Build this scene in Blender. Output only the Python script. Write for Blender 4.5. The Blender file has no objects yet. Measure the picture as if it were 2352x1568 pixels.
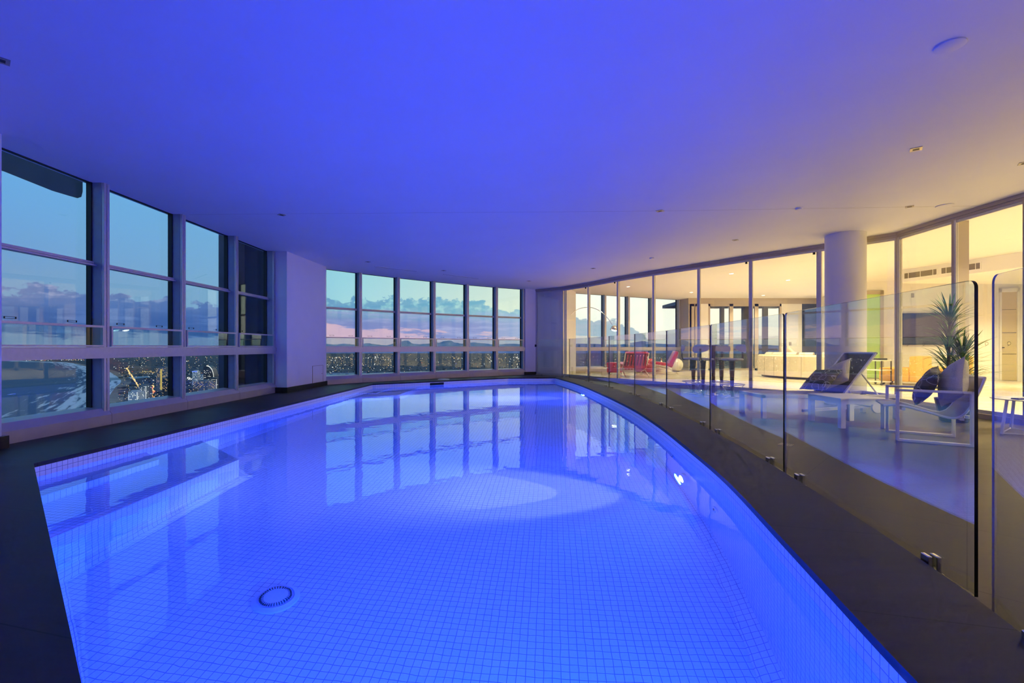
import bpy, bmesh, math, random
from mathutils import Vector, Matrix
from mathutils.geometry import tessellate_polygon

scene = bpy.context.scene
COL = scene.collection
PI = math.pi
F = 1045.33          # focal length in pixels (16 mm on 36 mm, 2352 px wide)
E = 0.95             # eye height above the coping
CEIL = 2.95
TZ = -0.06           # terrace level
WZ = -0.12           # water level
PD = 1.14            # water depth

# ------------------------------------------------------------------ camera
cam_d = bpy.data.cameras.new('camera')
cam = bpy.data.objects.new('camera', cam_d)
COL.objects.link(cam)
cam.location = (0, 0, E)
cam.rotation_euler = (PI/2, 0, 0)
cam_d.lens = 16.0
cam_d.sensor_width = 36.0
cam_d.shift_y = 13/2352
cam_d.clip_start = 0.02
cam_d.clip_end = 60000
scene.camera = cam
vs = scene.view_settings
scene.display_settings.display_device = 'sRGB'
vs.view_transform = 'Standard'
vs.look = 'None'
vs.gamma = 1
vs.use_curve_mapping = False
vs.exposure = 0.0
cy = scene.cycles
cy.max_bounces = 11
cy.diffuse_bounces = 6
cy.glossy_bounces = 5
cy.transmission_bounces = 10
cy.transparent_max_bounces = 24
cy.sample_clamp_indirect = 4.0
cy.sample_clamp_direct = 0.0
cy.caustics_reflective = True
cy.caustics_refractive = True
cy.blur_glossy = 0.5
cy.use_denoising = True
cy.use_adaptive_sampling = True
cy.adaptive_threshold = 0.09
cy.adaptive_min_samples = 20

# light constants
POOL_BLUE = (0.002, 0.040, 1.0)
POOL_POWER = 178.0
BEAM_POWER = 420.0
FORWARD_POWER = 330.0
LIVING_COL = (1.0, 0.80, 0.46)
LIVING_POWER = 52.0

# ------------------------------------------------------------------ node helpers
def N(nt, typ, **kw):
    n = nt.nodes.new(typ)
    for k, v in kw.items():
        if k in ('inputs',):
            for i, val in v.items():
                n.inputs[i].default_value = val
        else:
            setattr(n, k, v)
    return n

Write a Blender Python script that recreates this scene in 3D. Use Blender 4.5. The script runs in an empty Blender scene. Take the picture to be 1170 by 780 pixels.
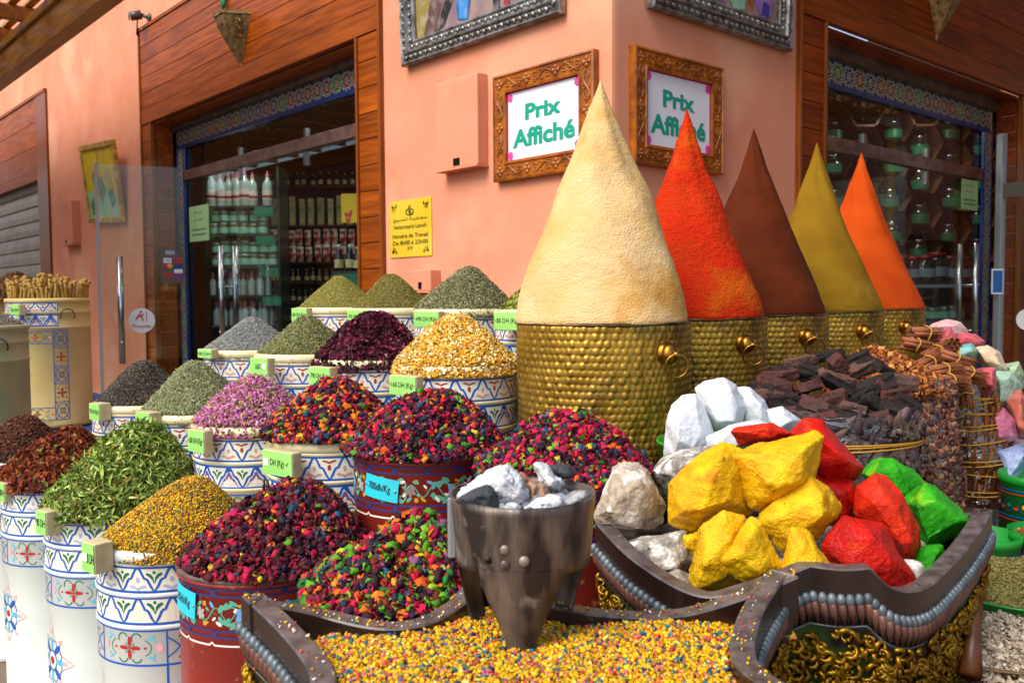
import bpy, bmesh, math, random
import numpy as np
from mathutils import Vector, Matrix, noise as mnoise
from mathutils.geometry import tessellate_polygon
random.seed(7); RNG = np.random.default_rng(7)
PI = math.pi; R_ = math.radians
scene = bpy.context.scene
COL = scene.collection

# ------------------------------------------------------------------ camera
F = 1027.0; CX, CY = 585.0, 390.0; EYE = Vector((0, 0, 1.6))
pit = R_(3.0); rol = R_(0.4)
fwd = Vector((0, math.cos(pit), -math.sin(pit))); r0 = Vector((1, 0, 0)); u0 = Vector((0, math.sin(pit), math.cos(pit)))
cr = r0 * math.cos(rol) - u0 * math.sin(rol); cu = r0 * math.sin(rol) + u0 * math.cos(rol)
cam_d = bpy.data.cameras.new('camera'); cam = bpy.data.objects.new('camera', cam_d); COL.objects.link(cam)
cam.matrix_world = Matrix(((cr.x, cu.x, -fwd.x, 0), (cr.y, cu.y, -fwd.y, 0), (cr.z, cu.z, -fwd.z, 1.6), (0, 0, 0, 1)))
cam_d.lens = 36 * F / 1170; cam_d.sensor_width = 36; cam_d.clip_end = 500; cam_d.clip_start = 0.05
cam_d.dof.use_dof = True; cam_d.dof.focus_distance = 2.5; cam_d.dof.aperture_fstop = 7.0
scene.camera = cam

def ray(px, py): return fwd + cr * ((px - CX) / F) - cu * ((py - CY) / F)
def at(px, py, Y):
    d = ray(px, py); return EYE + d * (Y / d.y)
def atz(px, py, z):
    d = ray(px, py); return EYE + d * ((z - 1.6) / d.z)

# wall frames: x to the right along the wall, y into the wall, z up; origin at the foot of the corner
CORN = Vector((0.515, 4.6, 0))
def frame(o, x):
    x = Vector(x).normalized(); z = Vector((0, 0, 1)); y = z.cross(x)
    return Matrix(((x.x, y.x, 0, o[0]), (x.y, y.y, 0, o[1]), (0, 0, 1, o[2]), (0, 0, 0, 1)))
ML = frame(CORN, (.661, -.75, 0)); MR = frame(CORN, (.75, .661, 0))
def onw(M, px, py, off=0.0):
    Mi = M.inverted(); o = Mi @ EYE; d = Mi.to_3x3() @ ray(px, py)
    t = (off - o.y) / d.y; p = o + d * t
    return p.x, p.z

# ------------------------------------------------------------------ mesh builder
class MB:
    def __init__(s): s.v = []; s.f = []; s.m = []; s.sm = []
    def add(s, vs, fs, mi=0, xf=None, smooth=False):
        b = len(s.v)
        s.v += [tuple(xf @ Vector(v)) if isinstance(xf, Matrix) else (tuple(xf(v)) if xf else tuple(v)) for v in vs]
        s.f += [[b + i for i in f] for f in fs]; s.m += [mi] * len(fs); s.sm += [smooth] * len(fs)
        return s
    def box(s, a, b, mi=0, xf=None):
        x0, x1 = sorted((a[0], b[0])); y0, y1 = sorted((a[1], b[1])); z0, z1 = sorted((a[2], b[2]))
        vs = [(x0,y0,z0),(x1,y0,z0),(x1,y1,z0),(x0,y1,z0),(x0,y0,z1),(x1,y0,z1),(x1,y1,z1),(x0,y1,z1)]
        return s.add(vs, [(0,3,2,1),(4,5,6,7),(0,1,5,4),(1,2,6,5),(2,3,7,6),(3,0,4,7)], mi, xf)
    def tube(s, path, r, n=8, mi=0, closed=False, xf=None, caps=True):
        P = [Vector(p) for p in path]; k = len(P); vs = []; up = None
        rr = r if isinstance(r, (list, tuple)) else [r] * k
        for i in range(k):
            a = P[(i - 1) % k] if (closed or i > 0) else P[i]; b = P[(i + 1) % k] if (closed or i < k - 1) else P[i]
            t = (b - a); t = t.normalized() if t.length > 1e-9 else Vector((0, 0, 1))
            if up is None: up = Vector((0, 0, 1)) if abs(t.z) < .9 else Vector((1, 0, 0))
            x = up.cross(t); x = x.normalized() if x.length > 1e-6 else Vector((1, 0, 0)); y = t.cross(x); up = y
            for j in range(n):
                an = 2 * PI * j / n; vs.append(P[i] + (x * math.cos(an) + y * math.sin(an)) * rr[i])
        fs = []
        for i in range(k if closed else k - 1):
            i2 = (i + 1) % k
            for j in range(n): fs.append((i*n+j, i*n+(j+1)%n, i2*n+(j+1)%n, i2*n+j))
        if caps and not closed: fs.append(tuple(range(n))[::-1]); fs.append(tuple((k-1)*n+j for j in range(n)))
        return s.add(vs, fs, mi, xf, True)
    def lathe(s, prof, n=32, mi=0, xf=None, smooth=True, a0=0, a1=2*PI):
        full = abs(a1 - a0 - 2*PI) < 1e-6; m = n if full else n + 1; vs = []
        for (r, z) in prof:
            for j in range(m):
                a = a0 + (a1 - a0) * j / n; vs.append((r*math.cos(a), r*math.sin(a), z))
        fs = []
        for i in range(len(prof) - 1):
            for j in range(n): fs.append((i*m+j, i*m+(j+1)%m, (i+1)*m+(j+1)%m, (i+1)*m+j))
        return s.add(vs, fs, mi, xf, smooth)
    def prism(s, poly, z0, z1, mi=0, xf=None):
        n = len(poly); vs = [(p[0], p[1], z0) for p in poly] + [(p[0], p[1], z1) for p in poly]
        fs = [(i, (i+1)%n, n+(i+1)%n, n+i) for i in range(n)]
        for t in tessellate_polygon([[Vector((p[0], p[1], 0)) for p in poly]]):
            fs.append(tuple(t)); fs.append(tuple(n + i for i in t)[::-1])
        return s.add(vs, fs, mi, xf)
    def ell(s, c, rad, n=8, mi=0, xf=None, m=5):
        vs = [(c[0], c[1], c[2] - rad[2])]; 
        for i in range(1, m):
            ph = -PI/2 + PI*i/m
            for j in range(n): a = 2*PI*j/n; vs.append((c[0]+rad[0]*math.cos(ph)*math.cos(a), c[1]+rad[1]*math.cos(ph)*math.sin(a), c[2]+rad[2]*math.sin(ph)))
        vs.append((c[0], c[1], c[2] + rad[2])); L = len(vs) - 1; fs = []
        for j in range(n): fs.append((0, 1+(j+1)%n, 1+j)); fs.append((L, L-n+j, L-n+(j+1)%n))
        for i in range(m - 2):
            for j in range(n): fs.append((1+i*n+j, 1+i*n+(j+1)%n, 1+(i+1)*n+(j+1)%n, 1+(i+1)*n+j))
        return s.add(vs, fs, mi, xf, True)
    def build(s, name, mats, parent=None, bevel=0, recalc=True):
        me = bpy.data.meshes.new(name); me.from_pydata(s.v, [], s.f)
        for m in (mats if isinstance(mats, (list, tuple)) else [mats]): me.materials.append(m)
        me.polygons.foreach_set('material_index', s.m); me.polygons.foreach_set('use_smooth', s.sm)
        if recalc:
            bm = bmesh.new(); bm.from_mesh(me); bmesh.ops.recalc_face_normals(bm, faces=bm.faces); bm.to_mesh(me); bm.free()
        me.update()
        o = bpy.data.objects.new(name, me); COL.objects.link(o)
        if parent is not None: o.parent = parent
        if bevel:
            b = o.modifiers.new('b', 'BEVEL'); b.width = bevel; b.segments = 2; b.limit_method = 'ANGLE'; b.angle_limit = R_(40)
        return o

def tag(o, label=None, cat=None, group=None, kind=None):
    if label: o['label'] = label
    if cat: o['category'] = cat
    if group: o['group'] = group
    if kind: o['kind'] = kind
    return o
def thing(name, label, cat, M=None, group=None):
    o = bpy.data.objects.new(name, None); COL.objects.link(o); o.empty_display_size = .1
    if isinstance(M, Matrix): o.matrix_world = M
    elif M is not None: o.location = M
    return tag(o, label, cat, group)
def T(x, y, z, rz=0.0, s=1.0): return Matrix.Translation((x, y, z)) @ Matrix.Rotation(rz, 4, 'Z') @ Matrix.Scale(s, 4)
def dup(root, M=None, label=None):
    kids = {}
    for o in KIDS_OF.get(root.name, None) or list(root.children): kids[o.name] = o
    r = root.copy(); COL.objects.link(r)
    if M is not None: r.matrix_world = M
    if label: r['label'] = label
    for ch in list(root.children):
        c = ch.copy(); COL.objects.link(c); c.parent = r; c.matrix_parent_inverse = ch.matrix_parent_inverse
        for g in list(ch.children):
            d = g.copy(); COL.objects.link(d); d.parent = c; d.matrix_parent_inverse = g.matrix_parent_inverse
    return r
KIDS_OF = {}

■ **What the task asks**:
From the opening line of the listing above through the line bearing "LIVING_POWER = 52.0", repeat each line exactly. Drop every picture.

■ **Right answer**:
Build this scene in Blender. Output only the Python script. Write for Blender 4.5. The Blender file has no objects yet. Measure the picture as if it were 2352x1568 pixels.
import bpy, bmesh, math, random
from mathutils import Vector, Matrix
from mathutils.geometry import tessellate_polygon

scene = bpy.context.scene
COL = scene.collection
PI = math.pi
F = 1045.33          # focal length in pixels (16 mm on 36 mm, 2352 px wide)
E = 0.95             # eye height above the coping
CEIL = 2.95
TZ = -0.06           # terrace level
WZ = -0.12           # water level
PD = 1.14            # water depth

# ------------------------------------------------------------------ camera
cam_d = bpy.data.cameras.new('camera')
cam = bpy.data.objects.new('camera', cam_d)
COL.objects.link(cam)
cam.location = (0, 0, E)
cam.rotation_euler = (PI/2, 0, 0)
cam_d.lens = 16.0
cam_d.sensor_width = 36.0
cam_d.shift_y = 13/2352
cam_d.clip_start = 0.02
cam_d.clip_end = 60000
scene.camera = cam
vs = scene.view_settings
scene.display_settings.display_device = 'sRGB'
vs.view_transform = 'Standard'
vs.look = 'None'
vs.gamma = 1
vs.use_curve_mapping = False
vs.exposure = 0.0
cy = scene.cycles
cy.max_bounces = 11
cy.diffuse_bounces = 6
cy.glossy_bounces = 5
cy.transmission_bounces = 10
cy.transparent_max_bounces = 24
cy.sample_clamp_indirect = 4.0
cy.sample_clamp_direct = 0.0
cy.caustics_reflective = True
cy.caustics_refractive = True
cy.blur_glossy = 0.5
cy.use_denoising = True
cy.use_adaptive_sampling = True
cy.adaptive_threshold = 0.09
cy.adaptive_min_samples = 20

# light constants
POOL_BLUE = (0.002, 0.040, 1.0)
POOL_POWER = 178.0
BEAM_POWER = 420.0
FORWARD_POWER = 330.0
LIVING_COL = (1.0, 0.80, 0.46)
LIVING_POWER = 52.0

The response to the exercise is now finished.